>>>

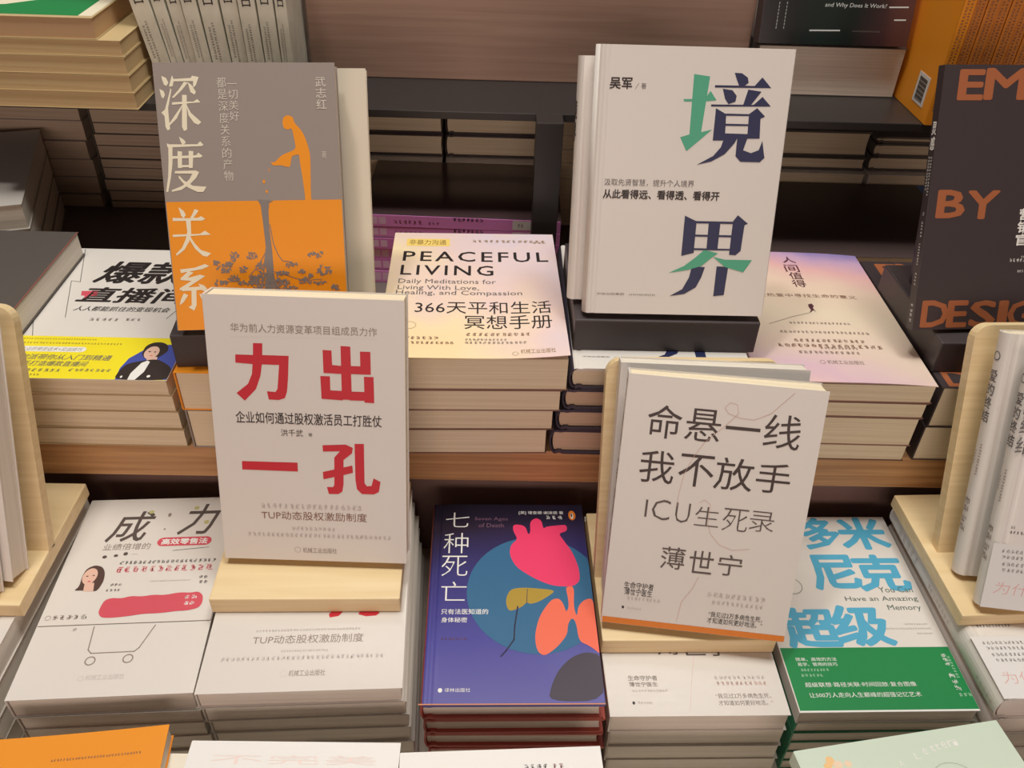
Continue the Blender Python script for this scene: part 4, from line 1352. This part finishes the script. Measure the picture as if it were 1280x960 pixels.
def mk(i, mw, W, H, T):
    paperback('large black paperback %s in the low pile behind the dusk sky book' % ORD[i], mw, W, H, T, M_BLACKR, M_PAGEG, art=[('r', 236, 160, 250, 184, 'tagblue')] if i == 0 else None, group='large black paperbacks behind the dusk sky book')
stack('', [.050, .0245, -.001], mk, jit=.001, rot=.3, top_frame=(*flat(.284, .800, .05), .25, .185))

def mk(i, mw, W, H, T):
    if i == 0:
        paperback('grey paperback lying askew behind the dark grey pile at the left edge', mw, W, H, T, M_LGREY, M_PAGEW)
    else:
        paperback('grey paperback %s in the askew pile at the left edge' % ORD[i], mw, W, H, T, M_GREYC, M_PAGEW, group='grey paperbacks askew at the left edge')
up_ = (-math.sin(R(18)), math.cos(R(18)), 0)
ux_ = (math.cos(R(18)), math.sin(R(18)), 0)
stack('', [.100, .073, .046, .022, -.0004], mk, jit=.0005, rot=.1, top_frame=(Vector((-.462 - .14 * ux_[0], .776 - .14 * ux_[1], .1)), ux_, up_, .14, .2))

# ------------------------------------------------------------------ books on the lower shelves under the thin black shelf
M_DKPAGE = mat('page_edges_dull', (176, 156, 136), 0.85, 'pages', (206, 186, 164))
ORDS = ['topmost', 'second', 'third', 'fourth', 'fifth', 'sixth', 'seventh', 'eighth', 'ninth']
def shelf_pile(where, grp, x0, y, zs, W, H, cover, page, kind='p', seed=1, dx=0.0):
    def mk(i, mw, W, H, T):
        lb = '%s %s %s' % (ORDS[i], 'dark book' if kind == 'h' else 'pale book', where)
        if kind == 'h':
            hardback(lb, mw, W, H, T, cover, page, group=grp, rs=.002, over=.002)
        else:
            paperback(lb, mw, W, H, T, cover, page, group=grp)
    stack('', zs, mk, jit=.0012, rot=.5, dx=dx, top_frame=(*flat(x0, y, zs[0]), W, H), seed=seed)
shelf_pile('under the shelf, left pile between the upright orange book and the post', 'dark-boarded books under the shelf', -.2150, .965, [.1330, .1070, .0803], .155, .2, M_BLACKC, M_PAGE, 'h', 3)
shelf_pile('under the shelf, in the pile touching the left side of the post', 'dark-boarded books under the shelf', -.0580, .965, [.1320, .1070, .0801], .118, .2, M_BLACKC, M_PAGE, 'h', 4)
shelf_pile('beneath the dark books nearer the upright orange book', 'pale books beneath the dark-boarded ones', -.2160, .950, [.0800, .0520, .0260, -.001], .155, .21, M_WHITEF, M_PAGE, 'p', 5)
shelf_pile('beneath the dark books touching the black post', 'pale books beneath the dark-boarded ones', -.0565, .950, [.0798, .0520, .0260, -.001], .118, .21, M_WHITEF, M_PAGE, 'p', 6)
shelf_pile('right of the black post behind the white hardbacks', 'pale books right of the black post', .0640, .955, [.1300, .1130, .0960, .0800, .0600, .0400, .0200, -.001], .145, .21, M_CREAM, M_PAGE, 'p', 7)
shelf_pile('under the shelf right of the white hardbacks', 'dark-edged books under the right of the shelf', .3100, 1.000, [.1100, .0780, .0612], .146, .185, M_DGREY, M_PAGE, 'h', 8)
shelf_pile('under the shelf beside the upright black book', 'dark-edged books under the right of the shelf', .4612, 1.000, [.1050, .0965, .0800, .0612], .146, .185, M_DGREY, M_PAGE, 'h', 9)
shelf_pile('beneath the dark-edged books right of the white hardbacks', 'pale books beneath the dark-edged ones', .3100, .9880, [.0610, .0300, -.001], .146, .2, M_WHITEF, M_PAGE, 'p', 10)
shelf_pile('beneath the dark-edged books beside the upright black book', 'pale books beneath the dark-edged ones', .4612, .9880, [.0610, .0300, -.001], .146, .2, M_WHITEF, M_PAGE, 'p', 11)
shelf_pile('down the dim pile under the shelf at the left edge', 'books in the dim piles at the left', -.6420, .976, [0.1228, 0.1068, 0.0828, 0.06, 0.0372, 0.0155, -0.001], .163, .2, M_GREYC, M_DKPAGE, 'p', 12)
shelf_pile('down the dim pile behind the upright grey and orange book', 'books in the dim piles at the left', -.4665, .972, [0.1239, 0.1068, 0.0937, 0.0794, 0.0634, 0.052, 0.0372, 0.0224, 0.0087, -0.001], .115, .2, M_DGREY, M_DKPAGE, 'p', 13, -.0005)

# ================================================================== on the thin black shelf
def mk(i, mw, W, H, T):
    if i == 0:
        paperback('green-covered thick book topmost on the pile at the upper left', mw, W - .02, H, T, M_EDGEY, M_TAN, art=[('r', 0, 6, 116, H * 1000, 'obigreen'), ('r', 116, 6, W * 1000 - 22, H * 1000, 'cream'), ('p', [(0, 30), (40, 36), (70, 60), (70, 150), (0, 150)], 'cream')])
    else:
        paperback('cream paperback %s on the pile at the upper left' % ORD[i], mw, W, H, T, M_EDGEY, M_PAGEY, group='cream paperbacks on the pile at the upper left')
stack('', [.2740, .2557, .2415, .2255, .2095, .1940], mk, jit=.0012, rot=.3, dx=.0002, top_frame=(*flat(-.4815, .785, .274), .150, .21))

xs = [-.3250, -.3072, -.2950, -.2823, -.2680, -.2499, -.2341, -.2182, -.2031, -.1920]
SPA = [('w', '日', 112, 3, 124, 9, 'ink', 'm'), ('w', '东', 96, 3, 109, 9, 'ink', 'm'), ('g', 138, 5, 178, 6.5, 'gray'), ('g', 142, 2.5, 172, 4, 'gray')]
for i in range(9):
    tl = R(8.6 * (1 - i / 8.0) ** 1.2)
    T = (xs[i + 1] - xs[i]) * math.cos(tl) - .0008
    yv = Vector((-math.sin(tl), 0, math.cos(tl)))
    xv = Vector((0, 1, 0))
    xr = xs[i + 1] - .0004 + math.tan(tl) * .0285
    z0 = .1943 + T * math.sin(tl)
    p = Vector((xr, .828 + .0015 * (i % 3), z0))
    q = frame_matrix(p, xv, yv, T)
    h_ = .205 + .002 * (i % 2)
    lb = ['grey-green book first from the left in the standing row on the shelf', 'grey-green book second from the left in the standing row', 'grey-green book third from the left in the standing row', 'grey-green book fourth from the left in the standing row', 'grey-green book in the middle of the standing row on the shelf', 'grey-green book fourth from the right in the standing row', 'grey-green book third from the right in the standing row', 'grey-green book second from the right in the standing row', 'grey-green book last at the right of the standing row'][i]
    s_ = [tuple([a[0]] + list(a[1:])) for a in SPA]
    s2 = []
    for a in s_:
        a = list(a)
        off = 1 if a[0] == 'w' else 0
        k = T * 1000 / 12.0
        a[2 + off] *= k
        a[4 + off] *= k
        s2.append(tuple(a))
    paperback(lb, q, .135, h_, T, M_SPINEG, M_PAGEG, spine=M_SPINEG, spine_art=s2, group='grey-green books standing on the shelf')

M_B4 = art_mat('green_black_photo_cover', [(0, (34, 30, 34)), (.35, (30, 42, 38)), (.5, (26, 34, 32)), (.7, (70, 44, 46)), (1, (92, 56, 52))], .15, 5.4, .2, 0, .2, 22, .4)
paperback('thick pale book lying under the black glossy book on the upper shelf', frame_matrix(*flat(.2600, .8755, .2427), .0484), .1490, .21, .0484, M_DGREY, M_PAGEW)
o, ux, up, W, H = FRAMES['B4']
paperback('black glossy book with white English lettering standing on the thick pale book', frame_matrix(o, ux, up, .020), W, H, .020, M_B4, M_PAGEG, art=ART['B4'], spine=M_BLACKC)

M_OR2 = mat('deep_orange_spine_paper', (214, 132, 48), .45, 'mottle', (198, 116, 40))
x = .4110
for i in range(11):
    T = .0106
    p = Vector((x + T, .800 + .0012 * (i % 2), .1945))
    q = frame_matrix(p, Vector((0, 1, 0)), Vector((0, 0, 1)), T - .0003)
    lb = ('orange booklet with a barcode label, first of the standing row at the upper right' if i == 0 else 'orange booklet %s in the standing row at the upper right' % (['', 'second', 'third', 'fourth', 'fifth', 'sixth', 'seventh', 'eighth', 'ninth', 'tenth', 'eleventh'][i] + ' from the left'))
    r = paperback(lb, q, .13, .185, T - .0003, M_ORANGE, M_PAGE, spine=M_OR2 if i else M_ORANGE, spine_art=[('g', 12, 5.8, 176, 8.2, 'brown'), ('g', 18, 2.2, 172, 4.6, 'brown')], group='orange booklets standing at the upper right')
    if i == 0:
        mats = [M_WHITE]
        bm = box_bm(.0150, .0400, .0110, .0390, -.0004, -.0001)
        for k in range(16):
            v0 = .0140 + k * .0014
            box_bm(.0190, .0360, v0, v0 + (.0009 if k % 3 else .0005), -.0006, -.0003, bm=bm)
        fs = len(bm.faces)
        for f in list(bm.faces)[6:]:
            f.material_index = 1
        lbp = finish('barcode_label', bm, [M_WHITE, ink('ink')], r)
        lbp['label'] = 'white barcode label'
    x += T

<<<

- _What is required_
Copy exactly the lines running from the beginning of the listing through the line that has "top_frame=(*flat(.284, .800, .05), .25, .185))". Drop the pictures.

- _Exercise output_
Continue the Blender Python script for this scene: part 4, from line 1352. This part finishes the script. Measure the picture as if it were 1280x960 pixels.
def mk(i, mw, W, H, T):
    paperback('large black paperback %s in the low pile behind the dusk sky book' % ORD[i], mw, W, H, T, M_BLACKR, M_PAGEG, art=[('r', 236, 160, 250, 184, 'tagblue')] if i == 0 else None, group='large black paperbacks behind the dusk sky book')
stack('', [.050, .0245, -.001], mk, jit=.001, rot=.3, top_frame=(*flat(.284, .800, .05), .25, .185))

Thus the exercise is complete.